The measure will affect people found to be “undermining” Ghana’s democracy, including through rigging votes
Washington has announced that it will restrict US visas for people “responsible for undermining” democracy in Ghana. The warning on Monday comes weeks before the West African nation’s presidential and parliamentary elections.
In a statement announcing the visa restriction policy, the US State Department expressed the government’s “commitment to supporting and advancing democracy” in Ghana and around the world.
Ghana has held elections that observers describe as free and fair, allowing the peaceful transfer of power between parties for over three decades. The general election scheduled for December 7 will be the ninth since the country returned to multi-party democracy in 1992.
However, allegations of voter register irregularities ahead of this year’s vote have sparked widespread concern about a potential democratic backlash.
The National Democratic Congress (NDC), the main opposition party in Africa’s top gold-producing country, held nationwide protests last month, demanding an independent audit to clean up the electoral roll and ensure credible elections. The group accused the electoral commission of illegally transferring more than 240,000 voters to different voting stations without their consent and removing the names of others.
“The NDC firmly believes these discrepancies reflect systemic issues that undermine the credibility of the voters register and, by extension, the integrity of Ghana’s electoral democracy,” the party stated in a petition to the electoral authority.
On Monday, US Secretary of State Antony Blinken hailed Ghana’s democracy as a “record to be proud of and a model to cherish,” and warned that anyone found to be sabotaging the country’s rule of law, including through rigging elections, would be barred from obtaining American visas.
“The United States’ readiness to impose visa restrictions if circumstances warrant is an example of our support for the aspirations of all Ghanaians for a peaceful, transparent, and credible electoral process that reflects the will of the people,” Blinken stated.

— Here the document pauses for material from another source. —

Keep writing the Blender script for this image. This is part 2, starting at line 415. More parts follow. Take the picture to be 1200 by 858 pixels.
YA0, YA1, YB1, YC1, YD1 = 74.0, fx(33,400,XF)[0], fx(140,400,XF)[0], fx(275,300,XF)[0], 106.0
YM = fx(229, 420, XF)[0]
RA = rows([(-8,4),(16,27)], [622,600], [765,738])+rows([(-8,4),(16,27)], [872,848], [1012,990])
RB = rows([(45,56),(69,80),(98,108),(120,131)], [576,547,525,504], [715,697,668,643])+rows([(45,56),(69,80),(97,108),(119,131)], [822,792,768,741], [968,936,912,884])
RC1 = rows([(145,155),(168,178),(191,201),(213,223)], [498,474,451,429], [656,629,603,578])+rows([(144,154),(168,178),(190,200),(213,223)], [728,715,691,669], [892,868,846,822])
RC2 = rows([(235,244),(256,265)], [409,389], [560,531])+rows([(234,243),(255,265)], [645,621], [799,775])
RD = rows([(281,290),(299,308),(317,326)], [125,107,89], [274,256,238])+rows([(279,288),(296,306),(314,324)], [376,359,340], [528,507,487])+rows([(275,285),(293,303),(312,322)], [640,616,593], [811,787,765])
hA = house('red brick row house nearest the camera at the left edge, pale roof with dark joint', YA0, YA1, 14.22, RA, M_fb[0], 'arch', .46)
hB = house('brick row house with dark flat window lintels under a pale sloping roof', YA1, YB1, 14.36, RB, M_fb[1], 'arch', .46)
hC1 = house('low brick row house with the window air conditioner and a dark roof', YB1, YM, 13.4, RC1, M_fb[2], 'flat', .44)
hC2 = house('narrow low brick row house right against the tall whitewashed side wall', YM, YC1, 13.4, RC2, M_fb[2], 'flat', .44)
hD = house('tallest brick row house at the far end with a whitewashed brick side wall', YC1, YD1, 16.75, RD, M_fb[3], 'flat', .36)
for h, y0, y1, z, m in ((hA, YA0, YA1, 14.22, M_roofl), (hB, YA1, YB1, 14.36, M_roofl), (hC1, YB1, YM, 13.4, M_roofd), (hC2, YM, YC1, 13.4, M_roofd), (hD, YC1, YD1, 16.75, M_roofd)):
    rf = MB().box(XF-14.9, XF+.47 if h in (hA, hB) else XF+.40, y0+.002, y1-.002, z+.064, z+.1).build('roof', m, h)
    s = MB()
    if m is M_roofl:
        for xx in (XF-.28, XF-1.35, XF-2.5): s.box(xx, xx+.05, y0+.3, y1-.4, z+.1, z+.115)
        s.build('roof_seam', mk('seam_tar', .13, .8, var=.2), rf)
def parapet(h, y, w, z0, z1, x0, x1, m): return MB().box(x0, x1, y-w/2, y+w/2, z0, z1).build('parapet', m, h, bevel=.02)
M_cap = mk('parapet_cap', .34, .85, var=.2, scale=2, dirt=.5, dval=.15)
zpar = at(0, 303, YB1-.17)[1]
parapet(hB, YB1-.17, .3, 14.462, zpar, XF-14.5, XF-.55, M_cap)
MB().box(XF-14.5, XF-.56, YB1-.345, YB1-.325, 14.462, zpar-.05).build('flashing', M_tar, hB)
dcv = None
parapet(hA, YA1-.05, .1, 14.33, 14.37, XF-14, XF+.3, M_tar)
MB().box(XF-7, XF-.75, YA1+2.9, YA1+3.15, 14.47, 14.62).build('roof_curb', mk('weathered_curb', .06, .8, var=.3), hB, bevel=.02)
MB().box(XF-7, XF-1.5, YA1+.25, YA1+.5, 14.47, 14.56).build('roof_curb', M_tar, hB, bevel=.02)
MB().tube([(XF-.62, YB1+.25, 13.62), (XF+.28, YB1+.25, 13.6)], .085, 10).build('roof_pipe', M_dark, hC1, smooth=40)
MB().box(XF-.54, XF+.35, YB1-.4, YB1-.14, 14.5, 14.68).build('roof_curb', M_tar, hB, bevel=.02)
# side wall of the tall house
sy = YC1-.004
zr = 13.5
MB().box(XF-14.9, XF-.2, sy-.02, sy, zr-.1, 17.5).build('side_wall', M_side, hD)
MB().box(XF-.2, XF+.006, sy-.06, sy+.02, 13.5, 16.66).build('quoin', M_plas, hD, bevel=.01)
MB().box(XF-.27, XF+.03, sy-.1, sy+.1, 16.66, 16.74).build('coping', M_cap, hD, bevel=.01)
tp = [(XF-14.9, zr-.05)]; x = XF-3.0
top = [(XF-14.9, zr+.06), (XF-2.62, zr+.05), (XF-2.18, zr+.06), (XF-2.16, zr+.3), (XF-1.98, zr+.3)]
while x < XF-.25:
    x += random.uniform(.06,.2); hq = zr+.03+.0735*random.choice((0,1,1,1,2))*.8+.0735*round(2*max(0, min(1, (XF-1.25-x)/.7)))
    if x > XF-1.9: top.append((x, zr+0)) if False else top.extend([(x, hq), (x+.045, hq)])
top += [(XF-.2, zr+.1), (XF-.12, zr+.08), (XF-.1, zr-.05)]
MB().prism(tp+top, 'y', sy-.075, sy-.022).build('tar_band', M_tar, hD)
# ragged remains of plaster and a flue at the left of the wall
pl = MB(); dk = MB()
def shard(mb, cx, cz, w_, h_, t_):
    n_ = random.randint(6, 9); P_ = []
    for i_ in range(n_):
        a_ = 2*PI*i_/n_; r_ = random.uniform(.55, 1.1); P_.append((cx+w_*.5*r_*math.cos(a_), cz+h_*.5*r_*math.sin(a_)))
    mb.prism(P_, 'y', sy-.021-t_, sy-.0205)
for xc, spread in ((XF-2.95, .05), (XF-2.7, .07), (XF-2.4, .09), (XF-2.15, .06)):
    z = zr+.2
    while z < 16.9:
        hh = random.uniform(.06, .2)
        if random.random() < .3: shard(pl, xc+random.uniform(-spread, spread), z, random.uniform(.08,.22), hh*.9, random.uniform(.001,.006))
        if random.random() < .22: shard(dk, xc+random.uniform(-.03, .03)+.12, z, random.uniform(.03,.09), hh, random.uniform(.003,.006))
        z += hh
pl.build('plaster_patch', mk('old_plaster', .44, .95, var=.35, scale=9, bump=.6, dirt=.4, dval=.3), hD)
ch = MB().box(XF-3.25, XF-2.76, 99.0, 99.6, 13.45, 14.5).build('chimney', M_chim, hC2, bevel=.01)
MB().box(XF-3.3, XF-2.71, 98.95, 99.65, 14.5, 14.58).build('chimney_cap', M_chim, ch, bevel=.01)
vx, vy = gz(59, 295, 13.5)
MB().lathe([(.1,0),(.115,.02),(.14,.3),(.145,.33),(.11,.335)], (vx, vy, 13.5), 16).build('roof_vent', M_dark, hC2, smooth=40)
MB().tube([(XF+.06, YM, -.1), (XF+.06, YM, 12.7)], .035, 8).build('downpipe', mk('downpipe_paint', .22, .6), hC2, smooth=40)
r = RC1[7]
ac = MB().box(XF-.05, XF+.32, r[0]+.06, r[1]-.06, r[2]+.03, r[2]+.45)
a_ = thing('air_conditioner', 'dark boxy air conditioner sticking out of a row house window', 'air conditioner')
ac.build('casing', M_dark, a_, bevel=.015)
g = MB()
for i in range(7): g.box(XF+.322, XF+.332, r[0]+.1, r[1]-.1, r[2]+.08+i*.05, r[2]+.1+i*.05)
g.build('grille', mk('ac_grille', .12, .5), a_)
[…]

Washington implemented a similar visa restriction policy in the run-up to the Nigerian general election last year, barring entry to those “believed to be responsible for, or complicit in, undermining democracy” in Africa’s most populous country. Late last year, the State Department imposed a visa ban on Zimbabwean officials, citing electoral corruption and human rights violations, including voter and election observer intimidation in the southern African country.
The election in December will pit former President John Dramani Mahama, the NDC’s leader, against the ruling New Patriotic Party’s (NPP) candidate, Mahamudu Bawumia, Ghana’s current vice president. This year marks the end of President Nana Akufo-Addo’s second and final four-year term, as stipulated by the Ghanaian constitution. Akufo-Addo first came to power in 2016 after beating Mahama in elections that year and won again in 2020.
“As we approach the elections, we should never forget that peace is fragile. Like an egg, once it is cracked, it cannot be put together again without the scars showing,” Mahama wrote on X on Monday.